At closing the decisive thing happens: the raw rows are deleted. Two things remain — the aggregate numbers and a signed certificate, deposited on a public, independent registry. From that moment it is technically impossible to trace how any individual citizen voted, and it is possible for anyone to verify that the count was not touched after closing.
We don't ask you to trust the count. We give you the tools to check it.
Three ways to ask the city. Only one keeps them all together.
| Public Consultation | Facebook poll | Referendum | |
|---|---|---|---|
| Anonymity | By design | None: public profile | Yes, at the booth |
| Verifiability | Public certificate | None | Official record |
| Cost to the municipality | No licence fee | "Free", but gameable | High |
| Binding | No: it's listening | No | Yes |
| Who it reaches | Residents, in one tap | Only the page's followers | All eligible voters |
| Results while open | Hidden until closing | Visible (bandwagon effect) | Hidden until the count |
Why the results stay in the dark until the end
While the consultation is open, no one — not even the municipality — sees the running tally. This is deliberate. Partial results trigger the bandwagon effect: people tend to side with whoever is winning, and the picture warps. Keeping the numbers dark until closing protects the honesty of the answer. It also protects anonymity, because a partial figure computed on a handful of votes, in a small neighbourhood, could become an identifying clue. The numbers all light up together at the end, accompanied by the certificate.
Listening, not a referendum
Let's be clear: the Public Consultation does not replace elections and does not bind the administration. Residence is self-declared, the outcome is a compass, not a verdict. The municipality authors the question and is accountable for it; MINOMO provides the channel and stays out of what is being asked.
Yet it shifts one thing, and it matters: the decision-maker. Statistics, communications and weather alerts speak to the councillor's desk. A direct question to citizens, with a real answer in a few days, speaks to the mayor's desk. It is the tool that turns MINOMO from a showcase of the city into everyday participatory-democracy infrastructure — not the exceptional event held once a term, but a muscle you can train.
But doesn't "anonymous" mean "easy to manipulate"?
It's the right objection, and it deserves an honest answer. Doesn't a vote no one can trace back to a person risk being inflated by bots, or cast twenty times by the same hand?
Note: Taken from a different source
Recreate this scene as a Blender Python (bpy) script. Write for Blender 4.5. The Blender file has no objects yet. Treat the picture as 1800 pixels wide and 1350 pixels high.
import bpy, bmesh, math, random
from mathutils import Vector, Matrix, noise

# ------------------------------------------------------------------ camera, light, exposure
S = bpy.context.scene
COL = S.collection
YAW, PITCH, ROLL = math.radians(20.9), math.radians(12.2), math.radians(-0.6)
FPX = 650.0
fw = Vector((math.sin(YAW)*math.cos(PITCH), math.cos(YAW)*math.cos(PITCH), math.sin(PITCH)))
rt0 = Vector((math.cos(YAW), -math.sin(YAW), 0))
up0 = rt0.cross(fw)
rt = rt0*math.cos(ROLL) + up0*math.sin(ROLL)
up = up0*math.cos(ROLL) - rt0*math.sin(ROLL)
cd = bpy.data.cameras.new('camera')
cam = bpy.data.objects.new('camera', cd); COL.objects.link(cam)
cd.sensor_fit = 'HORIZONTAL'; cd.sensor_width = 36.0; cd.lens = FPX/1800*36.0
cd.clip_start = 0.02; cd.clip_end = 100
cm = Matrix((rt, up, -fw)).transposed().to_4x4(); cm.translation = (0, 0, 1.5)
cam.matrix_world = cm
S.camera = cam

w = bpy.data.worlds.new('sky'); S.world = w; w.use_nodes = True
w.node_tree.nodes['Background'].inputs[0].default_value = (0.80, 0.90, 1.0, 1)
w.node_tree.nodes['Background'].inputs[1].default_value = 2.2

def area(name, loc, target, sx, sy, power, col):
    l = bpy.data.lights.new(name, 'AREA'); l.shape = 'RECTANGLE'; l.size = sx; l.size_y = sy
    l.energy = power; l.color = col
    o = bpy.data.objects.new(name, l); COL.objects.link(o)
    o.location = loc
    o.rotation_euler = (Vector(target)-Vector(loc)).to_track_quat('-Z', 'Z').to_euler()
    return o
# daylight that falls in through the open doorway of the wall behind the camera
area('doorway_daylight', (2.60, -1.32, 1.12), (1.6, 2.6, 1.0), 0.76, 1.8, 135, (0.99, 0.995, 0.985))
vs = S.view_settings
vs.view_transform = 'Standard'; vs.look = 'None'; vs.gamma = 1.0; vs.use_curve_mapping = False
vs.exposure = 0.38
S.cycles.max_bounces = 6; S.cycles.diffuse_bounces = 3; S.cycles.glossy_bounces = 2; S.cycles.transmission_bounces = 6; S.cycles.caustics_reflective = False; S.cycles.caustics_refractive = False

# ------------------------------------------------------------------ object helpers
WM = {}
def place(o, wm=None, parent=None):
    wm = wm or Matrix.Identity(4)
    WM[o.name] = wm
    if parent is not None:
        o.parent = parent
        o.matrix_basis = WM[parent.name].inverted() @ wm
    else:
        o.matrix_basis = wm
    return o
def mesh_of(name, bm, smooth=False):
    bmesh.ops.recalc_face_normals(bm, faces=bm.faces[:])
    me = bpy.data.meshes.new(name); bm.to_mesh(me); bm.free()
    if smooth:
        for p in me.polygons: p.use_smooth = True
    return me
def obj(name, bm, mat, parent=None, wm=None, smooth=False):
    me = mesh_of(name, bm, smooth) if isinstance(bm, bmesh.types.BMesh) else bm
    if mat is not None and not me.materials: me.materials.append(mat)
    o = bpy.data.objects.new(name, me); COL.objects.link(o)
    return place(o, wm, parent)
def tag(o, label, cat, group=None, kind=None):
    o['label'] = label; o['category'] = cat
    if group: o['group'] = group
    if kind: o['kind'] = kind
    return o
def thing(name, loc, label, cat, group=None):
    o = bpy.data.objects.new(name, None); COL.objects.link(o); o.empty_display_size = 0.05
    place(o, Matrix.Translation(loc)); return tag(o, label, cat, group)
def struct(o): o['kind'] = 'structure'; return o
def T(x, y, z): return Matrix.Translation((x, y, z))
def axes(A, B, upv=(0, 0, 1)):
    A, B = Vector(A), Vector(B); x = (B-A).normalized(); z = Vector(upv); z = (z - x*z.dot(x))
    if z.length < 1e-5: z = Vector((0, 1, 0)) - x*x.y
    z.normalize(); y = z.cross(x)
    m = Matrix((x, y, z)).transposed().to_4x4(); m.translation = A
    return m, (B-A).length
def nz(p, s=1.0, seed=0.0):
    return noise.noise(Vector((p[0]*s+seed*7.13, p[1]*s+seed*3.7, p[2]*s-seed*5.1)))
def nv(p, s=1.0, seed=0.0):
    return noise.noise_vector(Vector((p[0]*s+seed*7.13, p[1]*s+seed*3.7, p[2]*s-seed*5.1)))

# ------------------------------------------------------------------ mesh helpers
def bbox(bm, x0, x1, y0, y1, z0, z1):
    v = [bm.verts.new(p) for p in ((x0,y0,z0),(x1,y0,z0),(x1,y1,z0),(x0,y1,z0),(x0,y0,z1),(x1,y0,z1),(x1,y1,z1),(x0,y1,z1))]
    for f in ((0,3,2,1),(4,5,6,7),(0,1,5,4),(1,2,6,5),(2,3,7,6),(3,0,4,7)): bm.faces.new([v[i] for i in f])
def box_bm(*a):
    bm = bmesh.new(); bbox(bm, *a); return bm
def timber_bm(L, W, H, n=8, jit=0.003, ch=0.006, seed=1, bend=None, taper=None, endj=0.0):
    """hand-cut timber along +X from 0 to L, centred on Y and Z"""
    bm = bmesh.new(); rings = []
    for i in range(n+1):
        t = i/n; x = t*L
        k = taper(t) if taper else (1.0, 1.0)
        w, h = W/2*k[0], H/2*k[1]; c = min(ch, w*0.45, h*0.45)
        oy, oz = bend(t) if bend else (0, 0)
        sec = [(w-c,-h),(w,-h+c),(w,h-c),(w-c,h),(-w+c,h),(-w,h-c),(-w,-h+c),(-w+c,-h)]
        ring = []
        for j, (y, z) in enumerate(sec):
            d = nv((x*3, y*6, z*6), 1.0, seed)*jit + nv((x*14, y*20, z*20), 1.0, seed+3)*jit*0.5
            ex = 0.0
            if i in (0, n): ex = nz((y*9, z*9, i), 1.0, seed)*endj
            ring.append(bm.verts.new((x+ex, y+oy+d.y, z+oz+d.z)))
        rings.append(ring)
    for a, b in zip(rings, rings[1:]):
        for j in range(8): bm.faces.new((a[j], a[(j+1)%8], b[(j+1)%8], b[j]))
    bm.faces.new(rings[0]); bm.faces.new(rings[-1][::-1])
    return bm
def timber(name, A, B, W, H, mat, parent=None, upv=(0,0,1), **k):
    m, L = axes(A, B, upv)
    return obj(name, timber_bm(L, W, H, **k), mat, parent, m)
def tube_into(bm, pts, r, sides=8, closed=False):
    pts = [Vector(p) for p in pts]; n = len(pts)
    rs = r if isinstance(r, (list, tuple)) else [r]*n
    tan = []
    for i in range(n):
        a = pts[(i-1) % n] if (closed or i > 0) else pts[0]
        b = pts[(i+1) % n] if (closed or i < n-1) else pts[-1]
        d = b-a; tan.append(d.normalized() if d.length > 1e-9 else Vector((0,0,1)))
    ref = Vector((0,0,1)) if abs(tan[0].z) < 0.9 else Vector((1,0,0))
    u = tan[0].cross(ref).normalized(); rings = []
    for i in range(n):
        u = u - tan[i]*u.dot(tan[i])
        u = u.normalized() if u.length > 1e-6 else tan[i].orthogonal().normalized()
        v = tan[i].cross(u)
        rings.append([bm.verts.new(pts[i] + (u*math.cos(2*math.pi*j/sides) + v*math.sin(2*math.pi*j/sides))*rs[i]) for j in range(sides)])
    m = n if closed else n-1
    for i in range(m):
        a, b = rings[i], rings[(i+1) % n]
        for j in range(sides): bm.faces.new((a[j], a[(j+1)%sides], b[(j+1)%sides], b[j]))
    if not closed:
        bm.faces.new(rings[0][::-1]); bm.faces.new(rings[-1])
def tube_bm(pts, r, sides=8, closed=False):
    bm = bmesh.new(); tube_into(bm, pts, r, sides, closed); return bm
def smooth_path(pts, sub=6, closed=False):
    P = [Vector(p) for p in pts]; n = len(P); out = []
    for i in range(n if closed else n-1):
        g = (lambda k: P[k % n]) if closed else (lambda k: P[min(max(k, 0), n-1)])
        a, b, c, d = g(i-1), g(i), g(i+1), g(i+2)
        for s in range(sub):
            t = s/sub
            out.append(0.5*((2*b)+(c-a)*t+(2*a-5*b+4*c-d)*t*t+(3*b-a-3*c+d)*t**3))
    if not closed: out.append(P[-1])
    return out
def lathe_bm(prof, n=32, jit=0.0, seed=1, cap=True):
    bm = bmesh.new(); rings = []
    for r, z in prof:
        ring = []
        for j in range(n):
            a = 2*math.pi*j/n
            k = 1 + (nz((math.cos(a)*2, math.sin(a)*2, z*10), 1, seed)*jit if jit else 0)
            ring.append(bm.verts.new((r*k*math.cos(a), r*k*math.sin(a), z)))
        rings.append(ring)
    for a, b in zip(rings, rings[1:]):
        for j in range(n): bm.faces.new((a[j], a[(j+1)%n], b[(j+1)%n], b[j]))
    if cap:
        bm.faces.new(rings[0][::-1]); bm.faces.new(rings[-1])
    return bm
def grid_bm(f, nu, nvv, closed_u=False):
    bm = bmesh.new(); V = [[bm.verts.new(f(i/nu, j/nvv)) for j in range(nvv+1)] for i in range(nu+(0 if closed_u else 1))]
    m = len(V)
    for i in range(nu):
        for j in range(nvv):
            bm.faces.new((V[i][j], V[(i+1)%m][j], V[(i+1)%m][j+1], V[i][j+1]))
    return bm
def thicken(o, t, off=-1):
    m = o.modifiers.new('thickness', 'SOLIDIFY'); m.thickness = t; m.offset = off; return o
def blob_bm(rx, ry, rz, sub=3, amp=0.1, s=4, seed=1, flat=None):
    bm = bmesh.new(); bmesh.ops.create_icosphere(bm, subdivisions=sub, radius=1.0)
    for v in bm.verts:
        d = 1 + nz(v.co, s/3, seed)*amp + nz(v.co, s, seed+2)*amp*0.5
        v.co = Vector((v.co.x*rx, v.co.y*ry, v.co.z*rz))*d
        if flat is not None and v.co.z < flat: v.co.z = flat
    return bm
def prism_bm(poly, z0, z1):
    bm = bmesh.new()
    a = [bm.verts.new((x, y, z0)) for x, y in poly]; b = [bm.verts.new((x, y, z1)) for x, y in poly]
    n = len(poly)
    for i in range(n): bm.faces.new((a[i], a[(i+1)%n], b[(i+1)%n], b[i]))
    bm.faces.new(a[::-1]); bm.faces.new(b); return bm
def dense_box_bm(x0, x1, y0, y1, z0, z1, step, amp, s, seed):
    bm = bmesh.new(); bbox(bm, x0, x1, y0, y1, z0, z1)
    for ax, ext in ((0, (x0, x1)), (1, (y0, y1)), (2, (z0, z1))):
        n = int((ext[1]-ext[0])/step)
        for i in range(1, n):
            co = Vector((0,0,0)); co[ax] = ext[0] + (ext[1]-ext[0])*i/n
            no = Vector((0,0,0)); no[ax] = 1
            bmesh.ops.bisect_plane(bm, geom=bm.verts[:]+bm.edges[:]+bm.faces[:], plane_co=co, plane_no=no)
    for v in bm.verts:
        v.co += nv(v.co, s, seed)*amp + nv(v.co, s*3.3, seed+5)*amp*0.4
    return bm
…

The answer lies in a few precise design choices. You can only vote from a verified account with a minimum age — a barrier against accounts created for the purpose. Figures broken down by area are shown only above a minimum response threshold (k-anonymity), so no group small enough to be identifiable ends up under the magnifying glass. The methodology describing all of this is public, and an annual third-party review of real anonymity is part of the design. The boundary, stated plainly, is that this is listening, not a binding decision: it's there to hear the city, not to replace the ballot box.
The city that listens
Representative democracy does not ask you to shrink a complex choice into a tap. It asks you to stop deciding blind, imagining a consensus no one ever measured. For the first time an administration can put a question to its own territory and get an answer that is at once private for whoever gives it and transparent for everyone else. Not one more megaphone aimed at citizens, but an ear. That is how a city stops being administered and starts being listened to.
The Public Consultation is one of the civic features described on the MINOMO for Municipalities page; the full anonymity methodology is available in MINOMO's public methodology.
Frequently asked questions
Do citizens really vote anonymously?
Yes, by technical design and not as a promise. Who took part and which option was chosen are recorded in two separate places that never touch: no name, no device, no address sits next to the choice. At closing the raw rows are deleted and only the aggregate counts and a public certificate remain.
Is the Public Consultation binding on the municipality?
No. It is a tool for structured listening, not a referendum: residence is self-declared and the outcome does not bind the administration. It helps the mayor decide with real data, but the decision and the responsibility remain theirs.
How much does it cost the municipality?
MINOMO does not sell licences to public administrations: there are no activation, subscription or maintenance fees. The Public Consultation is part of the platform's civic toolkit. The value a municipality brings is civic, not commercial.
How is the result of a consultation verified?
Every closed consultation generates a signed certificate summarising the counts, deposited on a public, independent registry. Anyone can compare the published numbers with the certificate and confirm that the result was not altered after closing.